We know issues like taxes are confusing and hard to keep track of, and they also affect every single person who lives, works, or goes to school in Cobb. So, for our time together today, I thought a few facts about “M-SPLOST” and how it could impact your child’s school might be helpful: 

  • “M-SPLOST” would be an unaccountable 30-year tax on you, your children, and their children. As a reminder, and in comparison, ED-SPLOST funds schools, safety, and technology for your children and is brought to a vote every five years. 
  • Speaking of ED-SPLOST, we are beyond thankful for 100% support from all school zones for your children’s and grandchildren’s needs and are proud it is brought to you every five years, not every 30. 
  • As one of the largest bus system adoptions in the entire country, “M-SPLOST” would dramatically increase the transience of students and families from the metro, into and out of Cobb County. 
  • Almost without exception, the more students move to and from your child’s school, the more you will see poor academic performance and a higher rate of discipline issues.
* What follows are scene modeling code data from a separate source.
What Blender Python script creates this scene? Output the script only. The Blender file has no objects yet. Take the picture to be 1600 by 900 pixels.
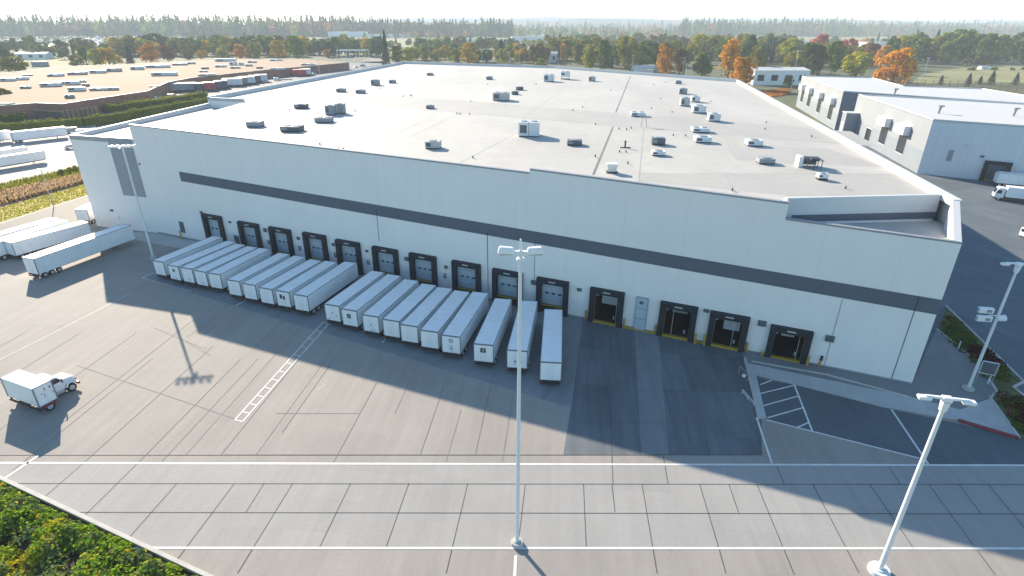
import bpy, math, random
from mathutils import Vector, Matrix
R = math.radians
rnd = random.Random(7)
SC = bpy.context.scene
COL = SC.collection

# ------------------------------------------------------------------ camera
F_PX, PITCH, ROLL, CAM_H = 890.0, R(24.9), R(0.3), 38.0
fw = Vector((0, math.cos(PITCH), -math.sin(PITCH)))
r0 = Vector((1, 0, 0)); u0 = r0.cross(fw)
rt = math.cos(ROLL) * r0 + math.sin(ROLL) * u0
up = -math.sin(ROLL) * r0 + math.cos(ROLL) * u0
CP = Vector((0, 0, CAM_H))
cam = bpy.data.cameras.new('camera'); cam_o = bpy.data.objects.new('camera', cam); COL.objects.link(cam_o)
cam_o.matrix_world = Matrix(((rt.x, up.x, -fw.x, CP.x), (rt.y, up.y, -fw.y, CP.y), (rt.z, up.z, -fw.z, CP.z), (0, 0, 0, 1)))
cam.sensor_width = 36; cam.lens = F_PX / 1600 * 36; cam.clip_end = 20000; cam.clip_start = .5
SC.camera = cam_o


def at(x, y, z=0.0):
    """point at height z that the photograph shows at pixel x, y (1600 x 900)"""
    d = fw + (x - 800) / F_PX * rt - (y - 450) / F_PX * up
    t = (z - CAM_H) / d.z
    p = CP + t * d
    return Vector((p.x, p.y, z))


def px_per_m(p):
    return F_PX / (Vector(p) - CP).dot(fw)


# ------------------------------------------------------------------ materials
def new_mat(name):
    m = bpy.data.materials.new(name); m.use_nodes = True
    nt = m.node_tree; nt.nodes.clear()
    return m, nt, nt.nodes, nt.links


def mat(name, c, rough=.6, var=.08, scale=.6, metal=0., spec=.4, stretch=(1, 1, 1), rotz=0, var2=.05, scale2=6., coord='Object', bump=0, tint=None):
    """principled colour broken up by two noises (dirt and wear of the thing itself)"""
    m, nt, N, L = new_mat(name)
    out = N.new('ShaderNodeOutputMaterial'); b = N.new('ShaderNodeBsdfPrincipled')
    L.new(b.outputs[0], out.inputs[0])
    b.inputs['Roughness'].default_value = rough; b.inputs['Metallic'].default_value = metal
    b.inputs['Specular IOR Level'].default_value = spec
    tc = N.new('ShaderNodeTexCoord'); mp = N.new('ShaderNodeMapping')
    L.new(tc.outputs[coord], mp.inputs[0]); mp.inputs['Scale'].default_value = stretch; mp.inputs['Rotation'].default_value = (0, 0, rotz)
    n1 = N.new('ShaderNodeTexNoise'); n1.inputs['Scale'].default_value = scale; n1.inputs['Detail'].default_value = 6; n1.inputs['Roughness'].default_value = .62
    n2 = N.new('ShaderNodeTexNoise'); n2.inputs['Scale'].default_value = scale2; n2.inputs['Detail'].default_value = 3
    L.new(mp.outputs[0], n1.inputs[0]); L.new(tc.outputs[coord], n2.inputs[0])
    c2 = tint or c
    r1 = N.new('ShaderNodeMapRange'); r1.inputs[1].default_value = .3; r1.inputs[2].default_value = .7
    r1.inputs[3].default_value = 0; r1.inputs[4].default_value = 1
    L.new(n1.outputs[0], r1.inputs[0])
    mx = N.new('ShaderNodeMix'); mx.data_type = 'RGBA'
    mx.inputs[6].default_value = (*[max(0, v * (1 - var)) for v in c], 1); mx.inputs[7].default_value = (*[min(1, v * (1 + var)) for v in c2], 1)
    L.new(r1.outputs[0], mx.inputs[0])
    r2 = N.new('ShaderNodeMapRange'); r2.inputs[1].default_value = .25; r2.inputs[2].default_value = .75
    r2.inputs[3].default_value = 1 - var2; r2.inputs[4].default_value = 1 + var2
    L.new(n2.outputs[0], r2.inputs[0])
    ml = N.new('ShaderNodeMix'); ml.data_type = 'RGBA'; ml.blend_type = 'MULTIPLY'; ml.inputs[0].default_value = 1
    L.new(mx.outputs[2], ml.inputs[6]); L.new(r2.outputs[0], ml.inputs[7])
    L.new(ml.outputs[2], b.inputs['Base Color'])
    if bump:
        bp = N.new('ShaderNodeBump'); bp.inputs['Strength'].default_value = bump; bp.inputs['Distance'].default_value = .05
        L.new(n2.outputs[0], bp.inputs['Height']); L.new(bp.outputs[0], b.inputs['Normal'])
    return m


def leaf_mat(name, c1, c2, trans=.35, rv=.25):
    """leaf colour: two tones mixed in clumps, a little different on each plant"""
    m, nt, N, L = new_mat(name)
    out = N.new('ShaderNodeOutputMaterial')
    tc = N.new('ShaderNodeTexCoord'); n1 = N.new('ShaderNodeTexNoise'); n1.inputs['Scale'].default_value = 5; n1.inputs['Detail'].default_value = 4
    oi = N.new('ShaderNodeObjectInfo')
    add = N.new('ShaderNodeVectorMath'); add.operation = 'ADD'; L.new(tc.outputs['Object'], add.inputs[0]); L.new(oi.outputs['Random'], add.inputs[1])
    L.new(add.outputs[0], n1.inputs[0])
    r1 = N.new('ShaderNodeMapRange'); r1.inputs[1].default_value = .42; r1.inputs[2].default_value = .58; L.new(n1.outputs[0], r1.inputs[0])
    mx = N.new('ShaderNodeMix'); mx.data_type = 'RGBA'; mx.inputs[6].default_value = (*c1, 1); mx.inputs[7].default_value = (*c2, 1)
    L.new(r1.outputs[0], mx.inputs[0])
    hs = N.new('ShaderNodeHueSaturation'); L.new(mx.outputs[2], hs.inputs['Color'])
    rr = N.new('ShaderNodeMapRange'); rr.inputs[3].default_value = 1 - rv; rr.inputs[4].default_value = 1 + rv; L.new(oi.outputs['Random'], rr.inputs[0])
    L.new(rr.outputs[0], hs.inputs['Value'])
    d = N.new('ShaderNodeBsdfDiffuse'); t = N.new('ShaderNodeBsdfTranslucent'); ms = N.new('ShaderNodeMixShader'); ms.inputs[0].default_value = trans
    L.new(hs.outputs[0], d.inputs[0]); L.new(hs.outputs[0], t.inputs[0]); L.new(d.outputs[0], ms.inputs[1]); L.new(t.outputs[0], ms.inputs[2])
    L.new(ms.outputs[0], out.inputs[0])
    return m


def slab_mat(name, c, var, rot, sx, sy, slab=.06, rough=.8, streak=.08, stain=(.5, .5, .5), stain_amt=.25):
    """concrete cast in slabs: each slab a slightly different grey, with streaks along the lanes and tyre dirt"""
    m, nt, N, L = new_mat(name)
    out = N.new('ShaderNodeOutputMaterial'); b = N.new('ShaderNodeBsdfPrincipled'); L.new(b.outputs[0], out.inputs[0])
    b.inputs['Roughness'].default_value = rough; b.inputs['Specular IOR Level'].default_value = .25
    g = N.new('ShaderNodeNewGeometry')
    mp = N.new('ShaderNodeMapping'); mp.inputs['Rotation'].default_value = (0, 0, rot); L.new(g.outputs['Position'], mp.inputs[0])
    sp = N.new('ShaderNodeSeparateXYZ'); L.new(mp.outputs[0], sp.inputs[0])
    def snap(o, s):
        a = N.new('ShaderNodeMath'); a.operation = 'DIVIDE'; a.inputs[1].default_value = s; L.new(o, a.inputs[0])
        f = N.new('ShaderNodeMath'); f.operation = 'FLOOR'; L.new(a.outputs[0], f.inputs[0]); return f.outputs[0]
    cb = N.new('ShaderNodeCombineXYZ'); L.new(snap(sp.outputs[0], sx), cb.inputs[0]); L.new(snap(sp.outputs[1], sy), cb.inputs[1])
    wn = N.new('ShaderNodeTexWhiteNoise'); L.new(cb.outputs[0], wn.inputs[0])
    m2 = N.new('ShaderNodeMapping'); m2.inputs['Scale'].default_value = (1.1, .07, 1); L.new(mp.outputs[0], m2.inputs[0])
    ns = N.new('ShaderNodeTexNoise'); ns.inputs['Scale'].default_value = 1; ns.inputs['Detail'].default_value = 5; L.new(m2.outputs[0], ns.inputs[0])
    nb = N.new('ShaderNodeTexNoise'); nb.inputs['Scale'].default_value = .12; nb.inputs['Detail'].default_value = 8; nb.inputs['Roughness'].default_value = .65; L.new(g.outputs['Position'], nb.inputs[0])
    nf = N.new('ShaderNodeTexNoise'); nf.inputs['Scale'].default_value = 3.5; nf.inputs['Detail'].default_value = 6; nf.inputs['Roughness'].default_value = .7; L.new(g.outputs['Position'], nf.inputs[0])
    def rng(o, lo, hi, a, bb):
        r = N.new('ShaderNodeMapRange'); r.inputs[1].default_value = lo; r.inputs[2].default_value = hi; r.inputs[3].default_value = a; r.inputs[4].default_value = bb
        L.new(o, r.inputs[0]); return r.outputs[0]
    def mul(a, bb):
        q = N.new('ShaderNodeMath'); q.operation = 'MULTIPLY'; L.new(a, q.inputs[0]); L.new(bb, q.inputs[1]); return q.outputs[0]
    v = mul(mul(rng(wn.outputs[0], 0, 1, 1 - slab, 1 + slab), rng(ns.outputs[0], .3, .7, 1 - streak, 1 + streak)),
            mul(rng(nb.outputs[0], .3, .7, 1 - var, 1 + var), rng(nf.outputs[0], .25, .75, .93, 1.07)))
    sc = N.new('ShaderNodeVectorMath'); sc.operation = 'SCALE'; sc.inputs[0].default_value = c; L.new(v, sc.inputs['Scale'])
    st = N.new('ShaderNodeMix'); st.data_type = 'RGBA'; st.blend_type = 'MULTIPLY'
    n3 = N.new('ShaderNodeTexNoise'); n3.inputs['Scale'].default_value = .35; n3.inputs['Detail'].default_value = 9; n3.inputs['Roughness'].default_value = .75; L.new(m2.outputs[0], n3.inputs[0])
    L.new(rng(n3.outputs[0], .52, .74, 0, stain_amt), st.inputs[0]); L.new(sc.outputs[0], st.inputs[6]); st.inputs[7].default_value = (*stain, 1)
    L.new(st.outputs[2], b.inputs['Base Color'])
    return m


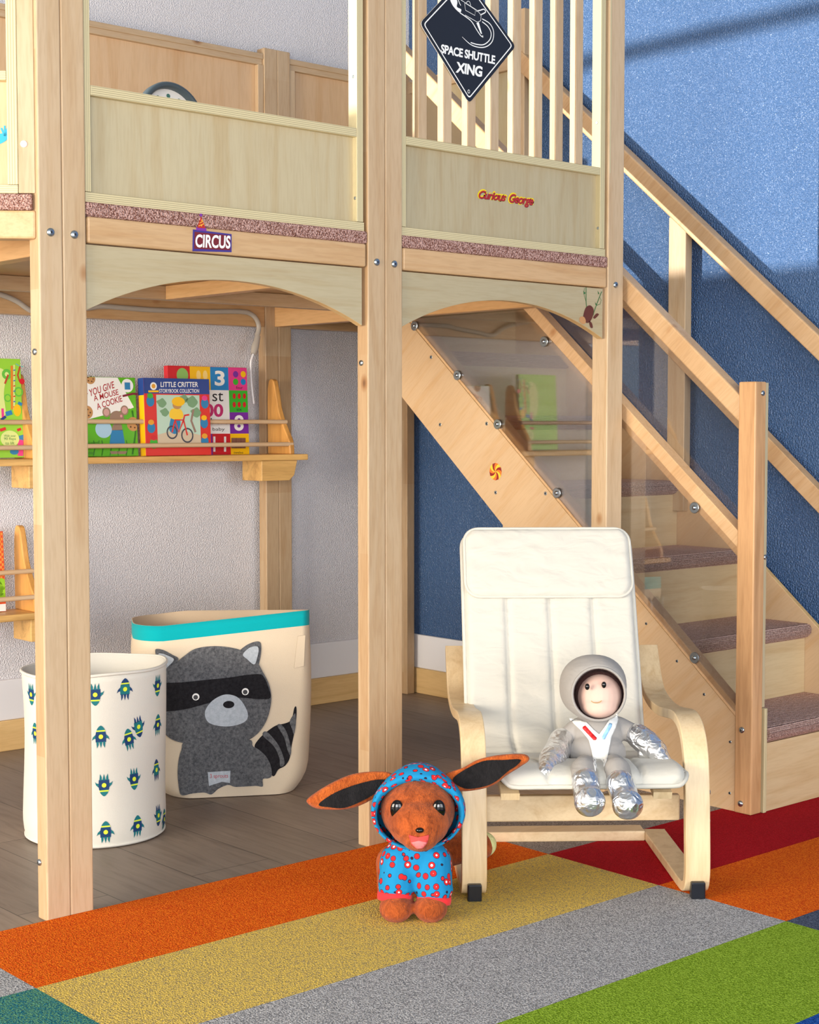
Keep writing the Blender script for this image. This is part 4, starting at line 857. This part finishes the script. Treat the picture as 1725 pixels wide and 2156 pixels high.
felt_piece('felt_tail', [(536, 1572), (545, 1556), (560, 1542), (580, 1528), (600, 1523), (611, 1518), (616, 1508), (620, 1490), (624, 1489), (624, 1510), (620, 1540), (614, 1570), (610, 1596), (600, 1612), (586, 1620), (578, 1633), (571, 1630), (562, 1605), (548, 1585)], 0.0004, M['felt_b'], 4)
for pts in ([(553, 1548), (561, 1540), (582, 1562), (594, 1585), (599, 1607), (590, 1613), (588, 1595), (576, 1570)], [(584, 1528), (592, 1525), (603, 1540), (610, 1562), (613, 1578), (611, 1590), (605, 1578), (598, 1552)], [(610, 1519), (617, 1506), (622, 1502), (623, 1520), (619, 1545), (615, 1535)]): felt_piece('felt_tail_stripe', pts, 0.002, M['felt_g'], 4)
hd = felt_piece('felt_head', head, 0.0042, M['felt_g'])
felt_piece('felt_inner_ear', [(333, 1377), (340, 1375), (352, 1379), (366, 1388), (352, 1404), (344, 1411), (336, 1392)], 0.0058, M['felt_l'], 4)
felt_piece('felt_inner_ear', [(511, 1377), (525, 1363), (540, 1360), (544, 1366), (542, 1380), (535, 1398), (520, 1387)], 0.0058, M['felt_l'], 4)
mask = [(336, 1441), (345, 1437), (380, 1436), (430, 1431), (480, 1426), (520, 1420), (548, 1419), (557, 1428), (564, 1444), (569, 1468), (545, 1471), (510, 1468), (480, 1470), (440, 1479), (400, 1490), (370, 1495), (345, 1497), (336, 1496)]
felt_piece('felt_mask', mask, 0.0058, M['felt_b'], 4)
felt_piece('felt_muzzle', [(431, 1505), (434, 1490), (447, 1474), (466, 1463), (482, 1461), (500, 1467), (513, 1482), (521, 1500), (519, 1514), (505, 1523), (480, 1528), (455, 1526), (438, 1519)], 0.0074, M['felt_l'])
for (x, y) in ((412, 1466), (516, 1455)):
    u, v = q(x, y); mb = MB(); mb.prism(RP, circ(u, v, 0.0085), 0.0074, 0.0086, M['white_p']); mb.prism(RP, circ(u - .0004, v - .001, 0.0056), 0.0086, 0.0092, M['black_p']); mb.obj('felt_eye', cb)
u, v = q(481, 1482); mb = MB(); mb.prism(RP, circ(u, v, 0.0135, 0.0088, 24), 0.009, 0.0104, M['felt_b']); mb.obj('felt_nose', cb)
mb = MB(); mb.prism(RP, [q(437, 1625), q(485, 1622), q(484, 1648), q(468, 1645), q(452, 1650), q(440, 1654)][::-1], 0.0038, 0.0046, M['felt_l']); put_text(mb, RP, '3 sprouts', (q(442, 1640), q(480, 1639), q(442, 1629)), 0.0049, redt); mb.obj('cloth_label', cb)
mb = MB(); mb.prism(RP, [q(619, 1407), q(640, 1402), q(643, 1337), q(627, 1339)][::-1], 0.0005, 0.0025, M['canvas'], col('stitch_brown', 120, 96, 70)); mb.obj('side_tab', cb, 0.0005)

# ------------------------------------------------------------------ armchair
cang = math.radians(-39.3); CS = Vector((math.cos(cang), math.sin(cang), 0)); CB = Vector((-math.sin(cang), math.cos(cang), 0)); CH = Vector((2.1985, 1.9935, 0.004))
ch = thing('armchair', 'child-sized bentwood armchair with a cream quilted cushion on the patchwork rug', 'armchair', CH)
def C3(s_, b_, z_): return CH + CS * s_ + CB * b_ + UZ * z_
def strip(name, path, th, s0, s1, m, parent=ch, bevel=0.002, n=6):
    P_ = spline([(b_, z_) for b_, z_ in path], n); mb = MB(); rows = []
    for i, p in enumerate(P_):
        a, c = P_[max(i - 1, 0)], P_[min(i + 1, len(P_) - 1)]; d = (c - a).normalized(); nx, nz = -d.y, d.x
        rows.append([C3(s0, p.x, p.y), C3(s1, p.x, p.y), C3(s1, p.x + nx * th, p.y + nz * th), C3(s0, p.x + nx * th, p.y + nz * th)])
    mb.grid(rows, m, closed_u=True, caps=True, smooth=False); return mb.obj(name, parent, bevel)
side_path = [(0.50, 0.408), (0.468, 0.37), (0.44, 0.34), (0.4, 0.322), (0.33, 0.314), (0.25, 0.316), (0.17, 0.326), (0.11, 0.333), (0.06, 0.328), (0.02, 0.308), (-0.008, 0.27), (-0.022, 0.21), (-0.03, 0.13), (-0.034, 0.07), (-0.032, 0.038), (-0.02, 0.014), (0.004, 0.003), (0.04, 0.0005), (0.12, 0.0005), (0.25, 0.0005), (0.40, 0.0005)]
for s0, s1 in ((-0.2345, -0.187), (0.190, 0.2375)):
    fr = strip('side_frame', side_path[::-1], -0.019, s0, s1, M['chair'])
    mb = MB(); sc = (s0 + s1) / 2
    mb.prism(Plane(C3(sc - 0.0135, -0.041, -0.002), CS, UZ), [(0, 0), (0.027, 0), (0.027, 0.034), (0, 0.034)], -0.02, 0.0, M['plastic'])
    mb.obj('foot_clip', ch, 0.003)
def crossbar(name, b0, b1, z0, z1, m):
    mb = MB(); mb.prism(Plane(C3(-0.187, b0, z0), CS, UZ), [(0, 0), (0.377, 0), (0.377, z1 - z0), (0, z1 - z0)], -(b1 - b0), 0, m); return mb.obj(name, ch, 0.003)
crossbar('front_rail', 0.022, 0.04, 0.135, 0.185, M['chairx']); crossbar('floor_bar', 0.375, 0.43, 0.0, 0.022, M['chairx'])
for zz, bb in ((0.225, 0.165 - .17), (0.16, 0.03)):
    mb = MB(); mb.disc(C3(0.2378, 0.0, zz - .03 if zz > .2 else zz - .02), CS, 0.006, 0.004, M['steel'], dome=0.002); mb.obj('screw_cap', ch)
# cushion profile: seat front -> crease -> top of back
prof = [(-0.078, 0.214), (-0.055, 0.226), (0.0, 0.228), (0.08, 0.214), (0.16, 0.198), (0.225, 0.192), (0.275, 0.21), (0.31, 0.262), (0.345, 0.35), (0.385, 0.44), (0.425, 0.53), (0.465, 0.61), (0.488, 0.652)]
PP = spline([(b_, z_) for b_, z_ in prof], 8)
L_ = [0.0]
for a, c in zip(PP, PP[1:]): L_.append(L_[-1] + (c - a).length)
LT = L_[-1]
def prof_at(l):
    l = max(0, min(LT, l)); i = max(j for j in range(len(L_)) if L_[j] <= l + 1e-9); i = min(i, len(PP) - 2)
    u = (l - L_[i]) / (L_[i + 1] - L_[i]); p = PP[i].lerp(PP[i + 1], u); d = (PP[i + 1] - PP[i]).normalized(); return p, Vector((-d.y, d.x, 0))
CW0, CW1 = -0.198, 0.172
def cw(l):      # half widths: seat wider to the right at the front
    f_ = l / LT; return (-0.166 - 0.036 * min(1, f_ / 0.5), 0.186 - 0.02 * min(1, f_ / 0.5))
def cush(l, s_, h):
    p, n_ = prof_at(l); return C3(s_, p.x + n_.x * h, p.y + n_.y * h)
def slab(name, l0, l1, thick, base, seams, wf, m, nl=60, ns=44, corner=0.03, parent=ch, hseams=()):
    mb = MB(); top, bot = [], []
    for i in range(nl + 1):
        l = l0 + (l1 - l0) * i / nl; a, c = wf(l); rt, rb_ = [], []
        e = min(l - l0, l1 - l); inset = 0.0
        if e < corner: inset = corner - math.sqrt(max(0, corner * corner - (corner - e) ** 2))
        for j in range(ns + 1):
            s_ = a + inset + (c - a - 2 * inset) * j / ns
            es = min(s_ - (a + inset), (c - inset) - s_); ee = min(es, e); rr = 0.016
            rim = 1.0 if ee >= rr else math.sqrt(max(0, 1 - (1 - ee / rr) ** 2))
            h = thick * (0.3 + 0.7 * rim)
            for sm in seams:
                sc_ = a + (c - a) * sm; h -= thick * 0.3 * math.exp(-((s_ - sc_) / 0.005) ** 2) * rim
            for hm in hseams: h -= thick * 0.35 * math.exp(-((l - hm) / 0.006) ** 2) * rim
            h += 0.0022 * noise.noise(Vector((s_ * 18, l * 46, thick * 50))) * rim
            rt.append(cush(l, s_, base + h)); rb_.append(cush(l, s_, base + thick * 0.3 * (1 - rim) * 0.8))
        top.append(rt); bot.append(rb_)
    mb.grid(top, m); mb.grid([r_[::-1] for r_ in bot], m)
    bmesh.ops.remove_doubles(mb.bm, verts=mb.bm.verts[:], dist=0.0008)
    return mb.obj(name, parent)
def outline(l0, l1, wf, corner, h, n=8):
    pts = []; a0, c0 = wf(l0); a1, c1 = wf(l1); k = corner
    def side(la, lb, which):
        return [(la + (lb - la) * i / 20, wf(la + (lb - la) * i / 20)[which]) for i in range(21)]
    arc = lambda cl, cs, q0: [(cl + k * math.sin(q0 + PI / 2 * i / n), cs + k * math.cos(q0 + PI / 2 * i / n)) for i in range(n + 1)]
    pts = side(l0 + k, l1 - k, 1) + arc(l1 - k, c1 - k, 0)[1:] + [(l1, c1 - k + (a1 + k - c1 + k) * i / 16) for i in range(1, 16)] + arc(l1 - k, a1 + k, PI / 2) + side(l1 - k, l0 + k, 0)[1:] + arc(l0 + k, a0 + k, PI)[1:] + [(l0, a0 + k + (c0 - k - a0 - k) * i / 16) for i in range(1, 16)] + arc(l0 + k, c0 - k, 3 * PI / 2)
    return [cush(l, s_, h) for l, s_ in pts]
SB0 = 0.36     # seat ends / back begins
cu = slab('cushion', 0.0, LT, 0.03, 0.002, (0.25, 0.5, 0.75), cw, M['cushion'], 110, 60, 0.035, hseams=(0.335,))
mb = MB(); mb.tube(outline(0.0, LT, cw, 0.035, 0.016), 0.0045, M['cushion'], 8); mb.obj('piping', cu)
wh = lambda l: (cw(l)[0] + 0.004, cw(l)[1] - 0.004)
hdr = slab('headrest', LT - 0.155, LT + 0.0, 0.016, 0.030, (), wh, M['cushion'], 30, 50, 0.032)
mb = MB(); mb.tube(outline(LT - 0.155, LT, wh, 0.032, 0.037), 0.0035, M['cushion'], 8); mb.obj('piping', hdr)
for s_ in (-0.165, 0.12):
    pts = [prof_at(l)[0] - prof_at(l)[1] * 0.017 for l in [LT * i / 14 for i in range(0, 14)]]
    strip('cushion_rail', [(p.x, p.y) for p in pts], 0.014, s_, s_ + 0.035, M['chair'], n=3)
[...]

  • For $11 billion, it would fund new buses, sidewalks, and routes into and out of Atlanta, all while disrupting traffic for the next decade. 
  • The true purpose of this project, in coordination with the Atlanta metropolitan area, is to use Cobb County to solve problems inside Atlanta and DeKalb counties, which have nothing to do with Cobb. 
  • This plan largely depends on Cobb residents using buses instead of private vehicles. Cobb’s existing buses aren’t used very often. Who says we want another $11 billion worth? 

Looking at just the facts, not the “re-brand,” tells us everything we need to know – M-SPLOST (or T-SPLOST in hiding) is bad for Cobb County and our future. If passed, it will prove to be an anchor for the next two generations of Cobb residents, weighing our children and grandchildren down with the debts of Cobb’s current dysfunctional politics. As we look at the future of our schools, we should consider the 30-year cost of M-SPLOST to Cobb’s students.